• _What the exercise asks_
Everything from the first line down to the line containing "setz(-0.2))).build('cabinet_base', 'black_metal', gr)" should be reproduced exactly; please include nothing else.

• _Given data_
• • • • • • •
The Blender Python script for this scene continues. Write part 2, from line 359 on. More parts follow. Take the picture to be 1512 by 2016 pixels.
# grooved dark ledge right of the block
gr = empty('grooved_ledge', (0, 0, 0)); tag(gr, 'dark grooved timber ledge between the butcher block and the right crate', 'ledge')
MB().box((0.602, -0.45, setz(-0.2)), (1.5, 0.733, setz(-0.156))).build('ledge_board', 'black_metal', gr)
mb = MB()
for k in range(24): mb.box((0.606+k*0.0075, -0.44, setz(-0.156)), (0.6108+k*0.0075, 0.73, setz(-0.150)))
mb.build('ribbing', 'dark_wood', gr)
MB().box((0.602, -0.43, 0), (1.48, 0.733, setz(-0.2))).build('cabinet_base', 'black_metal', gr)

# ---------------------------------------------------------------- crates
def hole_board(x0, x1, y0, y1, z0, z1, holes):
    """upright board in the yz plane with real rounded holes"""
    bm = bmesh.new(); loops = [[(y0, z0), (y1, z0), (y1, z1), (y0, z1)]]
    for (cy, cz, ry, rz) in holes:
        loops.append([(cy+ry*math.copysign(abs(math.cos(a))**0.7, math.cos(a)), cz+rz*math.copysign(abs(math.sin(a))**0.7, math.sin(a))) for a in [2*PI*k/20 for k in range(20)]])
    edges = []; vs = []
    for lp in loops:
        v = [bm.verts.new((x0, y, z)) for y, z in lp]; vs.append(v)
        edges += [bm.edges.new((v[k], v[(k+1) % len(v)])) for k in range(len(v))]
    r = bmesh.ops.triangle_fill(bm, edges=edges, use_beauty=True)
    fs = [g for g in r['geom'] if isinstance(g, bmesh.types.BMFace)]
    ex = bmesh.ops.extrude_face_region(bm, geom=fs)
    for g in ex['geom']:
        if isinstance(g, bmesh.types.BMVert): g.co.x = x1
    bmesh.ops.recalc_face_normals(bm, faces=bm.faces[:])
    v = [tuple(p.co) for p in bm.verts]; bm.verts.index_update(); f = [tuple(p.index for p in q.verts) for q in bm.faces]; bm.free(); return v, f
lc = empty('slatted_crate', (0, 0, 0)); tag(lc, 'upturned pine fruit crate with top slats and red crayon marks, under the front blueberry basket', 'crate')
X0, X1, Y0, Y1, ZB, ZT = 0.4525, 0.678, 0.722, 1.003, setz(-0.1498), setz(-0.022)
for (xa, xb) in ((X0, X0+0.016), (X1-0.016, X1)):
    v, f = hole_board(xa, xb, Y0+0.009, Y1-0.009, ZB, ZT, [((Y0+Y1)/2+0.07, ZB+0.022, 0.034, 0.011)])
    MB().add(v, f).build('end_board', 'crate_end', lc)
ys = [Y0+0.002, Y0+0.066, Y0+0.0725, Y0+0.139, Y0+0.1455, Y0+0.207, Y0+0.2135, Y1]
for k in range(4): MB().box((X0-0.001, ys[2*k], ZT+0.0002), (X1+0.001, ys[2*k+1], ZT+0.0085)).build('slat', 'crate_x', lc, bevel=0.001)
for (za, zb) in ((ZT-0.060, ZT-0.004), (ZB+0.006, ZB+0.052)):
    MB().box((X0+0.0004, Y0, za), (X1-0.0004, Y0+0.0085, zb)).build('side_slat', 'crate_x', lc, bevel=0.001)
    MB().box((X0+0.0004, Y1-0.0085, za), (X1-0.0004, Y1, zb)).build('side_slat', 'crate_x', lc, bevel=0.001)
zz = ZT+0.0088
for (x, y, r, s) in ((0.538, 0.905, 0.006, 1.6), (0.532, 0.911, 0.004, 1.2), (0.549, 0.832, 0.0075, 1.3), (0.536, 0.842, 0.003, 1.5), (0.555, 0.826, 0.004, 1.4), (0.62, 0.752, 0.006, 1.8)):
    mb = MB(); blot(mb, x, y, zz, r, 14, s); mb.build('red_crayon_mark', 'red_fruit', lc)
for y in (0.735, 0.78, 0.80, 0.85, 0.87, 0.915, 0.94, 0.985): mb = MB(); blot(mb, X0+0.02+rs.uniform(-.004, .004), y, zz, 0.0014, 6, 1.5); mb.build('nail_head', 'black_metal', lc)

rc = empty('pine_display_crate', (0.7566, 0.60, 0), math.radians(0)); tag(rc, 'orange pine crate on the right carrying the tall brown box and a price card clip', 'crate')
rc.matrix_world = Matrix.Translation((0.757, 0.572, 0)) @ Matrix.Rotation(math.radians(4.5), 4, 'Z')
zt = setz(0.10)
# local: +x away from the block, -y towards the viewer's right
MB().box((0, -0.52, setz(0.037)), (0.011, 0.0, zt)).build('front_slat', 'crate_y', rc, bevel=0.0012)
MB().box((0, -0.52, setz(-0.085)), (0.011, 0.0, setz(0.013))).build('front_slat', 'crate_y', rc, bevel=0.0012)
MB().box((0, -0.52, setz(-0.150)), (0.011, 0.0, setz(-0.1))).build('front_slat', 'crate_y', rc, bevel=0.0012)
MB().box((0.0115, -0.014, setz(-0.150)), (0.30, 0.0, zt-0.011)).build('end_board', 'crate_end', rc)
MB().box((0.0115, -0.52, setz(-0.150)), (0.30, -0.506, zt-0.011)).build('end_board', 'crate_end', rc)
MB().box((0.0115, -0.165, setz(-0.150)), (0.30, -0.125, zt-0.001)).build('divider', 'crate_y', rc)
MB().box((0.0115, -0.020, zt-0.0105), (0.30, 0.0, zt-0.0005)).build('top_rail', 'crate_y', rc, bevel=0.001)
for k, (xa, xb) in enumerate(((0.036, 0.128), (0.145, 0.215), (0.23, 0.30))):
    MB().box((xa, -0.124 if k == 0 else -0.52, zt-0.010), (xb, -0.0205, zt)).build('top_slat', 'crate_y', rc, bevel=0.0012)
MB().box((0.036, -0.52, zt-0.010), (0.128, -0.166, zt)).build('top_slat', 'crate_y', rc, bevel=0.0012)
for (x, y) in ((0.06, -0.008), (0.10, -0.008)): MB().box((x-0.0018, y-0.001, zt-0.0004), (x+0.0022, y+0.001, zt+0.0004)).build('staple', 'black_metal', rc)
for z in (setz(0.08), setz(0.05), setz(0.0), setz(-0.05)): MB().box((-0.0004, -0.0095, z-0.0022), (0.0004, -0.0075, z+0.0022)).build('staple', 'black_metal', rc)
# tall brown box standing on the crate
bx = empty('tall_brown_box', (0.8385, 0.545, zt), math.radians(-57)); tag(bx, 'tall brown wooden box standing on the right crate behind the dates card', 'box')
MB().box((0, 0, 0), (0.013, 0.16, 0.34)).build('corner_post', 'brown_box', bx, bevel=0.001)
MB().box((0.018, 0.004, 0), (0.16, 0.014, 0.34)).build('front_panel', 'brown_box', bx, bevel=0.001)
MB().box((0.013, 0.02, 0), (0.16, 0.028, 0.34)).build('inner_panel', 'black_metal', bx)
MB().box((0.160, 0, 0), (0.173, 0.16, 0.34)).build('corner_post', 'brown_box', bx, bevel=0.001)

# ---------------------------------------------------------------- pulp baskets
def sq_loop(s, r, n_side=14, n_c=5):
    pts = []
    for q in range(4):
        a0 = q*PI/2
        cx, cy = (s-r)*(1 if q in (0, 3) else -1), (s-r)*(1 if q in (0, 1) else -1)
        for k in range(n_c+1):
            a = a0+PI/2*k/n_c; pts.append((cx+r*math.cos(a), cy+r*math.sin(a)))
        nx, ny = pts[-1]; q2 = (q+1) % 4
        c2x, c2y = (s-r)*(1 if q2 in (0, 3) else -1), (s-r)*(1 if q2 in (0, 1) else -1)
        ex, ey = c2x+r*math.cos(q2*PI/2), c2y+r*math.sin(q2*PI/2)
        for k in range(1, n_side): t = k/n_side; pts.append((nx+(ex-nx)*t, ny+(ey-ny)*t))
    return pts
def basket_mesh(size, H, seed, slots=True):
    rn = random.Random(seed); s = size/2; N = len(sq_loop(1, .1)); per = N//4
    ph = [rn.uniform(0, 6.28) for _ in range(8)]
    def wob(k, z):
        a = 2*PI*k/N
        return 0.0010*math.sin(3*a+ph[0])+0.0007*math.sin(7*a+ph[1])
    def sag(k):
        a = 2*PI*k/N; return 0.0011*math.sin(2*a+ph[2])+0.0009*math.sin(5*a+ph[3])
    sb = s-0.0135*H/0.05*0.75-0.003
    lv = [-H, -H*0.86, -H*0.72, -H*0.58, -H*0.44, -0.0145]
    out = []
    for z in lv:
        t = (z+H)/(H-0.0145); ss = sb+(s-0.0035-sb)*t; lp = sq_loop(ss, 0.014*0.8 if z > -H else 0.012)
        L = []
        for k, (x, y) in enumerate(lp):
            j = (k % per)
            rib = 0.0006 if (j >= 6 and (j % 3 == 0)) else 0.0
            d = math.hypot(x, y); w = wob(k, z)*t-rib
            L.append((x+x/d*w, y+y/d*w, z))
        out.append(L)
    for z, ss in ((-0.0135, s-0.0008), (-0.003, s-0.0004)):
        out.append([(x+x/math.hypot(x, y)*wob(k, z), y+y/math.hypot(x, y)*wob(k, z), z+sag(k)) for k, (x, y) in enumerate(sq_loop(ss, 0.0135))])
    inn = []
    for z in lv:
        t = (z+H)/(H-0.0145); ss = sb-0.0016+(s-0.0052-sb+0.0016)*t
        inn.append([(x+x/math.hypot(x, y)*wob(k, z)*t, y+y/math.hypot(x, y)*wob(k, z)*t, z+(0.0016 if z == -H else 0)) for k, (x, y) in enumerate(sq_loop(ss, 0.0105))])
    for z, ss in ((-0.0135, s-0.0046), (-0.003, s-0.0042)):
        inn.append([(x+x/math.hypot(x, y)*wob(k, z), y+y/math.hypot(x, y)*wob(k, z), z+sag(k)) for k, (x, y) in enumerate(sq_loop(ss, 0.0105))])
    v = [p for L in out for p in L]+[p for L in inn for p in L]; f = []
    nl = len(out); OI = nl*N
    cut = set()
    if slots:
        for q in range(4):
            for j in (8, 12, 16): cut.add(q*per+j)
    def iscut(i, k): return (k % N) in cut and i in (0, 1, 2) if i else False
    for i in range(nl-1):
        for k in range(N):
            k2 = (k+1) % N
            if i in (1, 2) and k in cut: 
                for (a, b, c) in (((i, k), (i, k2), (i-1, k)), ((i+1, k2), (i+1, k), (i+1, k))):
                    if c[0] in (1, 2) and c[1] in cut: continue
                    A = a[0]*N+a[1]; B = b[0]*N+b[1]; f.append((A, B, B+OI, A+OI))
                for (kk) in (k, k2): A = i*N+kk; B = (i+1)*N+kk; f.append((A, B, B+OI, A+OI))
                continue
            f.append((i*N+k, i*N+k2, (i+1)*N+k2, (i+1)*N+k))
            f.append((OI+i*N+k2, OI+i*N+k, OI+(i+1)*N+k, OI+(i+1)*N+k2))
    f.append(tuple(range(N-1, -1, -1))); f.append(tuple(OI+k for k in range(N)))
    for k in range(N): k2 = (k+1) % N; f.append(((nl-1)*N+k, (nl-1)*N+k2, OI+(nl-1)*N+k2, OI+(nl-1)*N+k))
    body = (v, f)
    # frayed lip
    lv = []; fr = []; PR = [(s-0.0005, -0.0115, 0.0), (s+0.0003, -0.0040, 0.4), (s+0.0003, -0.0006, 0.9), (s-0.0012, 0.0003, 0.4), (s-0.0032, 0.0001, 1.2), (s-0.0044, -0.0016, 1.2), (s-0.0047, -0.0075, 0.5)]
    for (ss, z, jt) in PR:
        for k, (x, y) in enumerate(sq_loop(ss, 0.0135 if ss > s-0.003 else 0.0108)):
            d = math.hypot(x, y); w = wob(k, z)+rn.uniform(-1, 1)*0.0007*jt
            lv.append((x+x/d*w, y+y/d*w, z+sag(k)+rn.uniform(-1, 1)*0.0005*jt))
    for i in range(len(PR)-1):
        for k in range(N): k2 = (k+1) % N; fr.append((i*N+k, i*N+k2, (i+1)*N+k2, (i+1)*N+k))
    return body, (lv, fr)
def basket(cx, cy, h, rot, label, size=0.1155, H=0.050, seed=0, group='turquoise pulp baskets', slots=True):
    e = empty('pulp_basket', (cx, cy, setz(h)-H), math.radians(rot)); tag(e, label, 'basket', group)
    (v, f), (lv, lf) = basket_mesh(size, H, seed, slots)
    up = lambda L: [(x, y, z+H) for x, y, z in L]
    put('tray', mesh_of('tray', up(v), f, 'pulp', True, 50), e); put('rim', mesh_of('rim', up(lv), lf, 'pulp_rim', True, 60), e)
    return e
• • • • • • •
• _Output below_
The Blender Python script for this scene continues. Write part 2, from line 359 on. More parts follow. Take the picture to be 1512 by 2016 pixels.
# grooved dark ledge right of the block
gr = empty('grooved_ledge', (0, 0, 0)); tag(gr, 'dark grooved timber ledge between the butcher block and the right crate', 'ledge')
MB().box((0.602, -0.45, setz(-0.2)), (1.5, 0.733, setz(-0.156))).build('ledge_board', 'black_metal', gr)
mb = MB()
for k in range(24): mb.box((0.606+k*0.0075, -0.44, setz(-0.156)), (0.6108+k*0.0075, 0.73, setz(-0.150)))
mb.build('ribbing', 'dark_wood', gr)
MB().box((0.602, -0.43, 0), (1.48, 0.733, setz(-0.2))).build('cabinet_base', 'black_metal', gr)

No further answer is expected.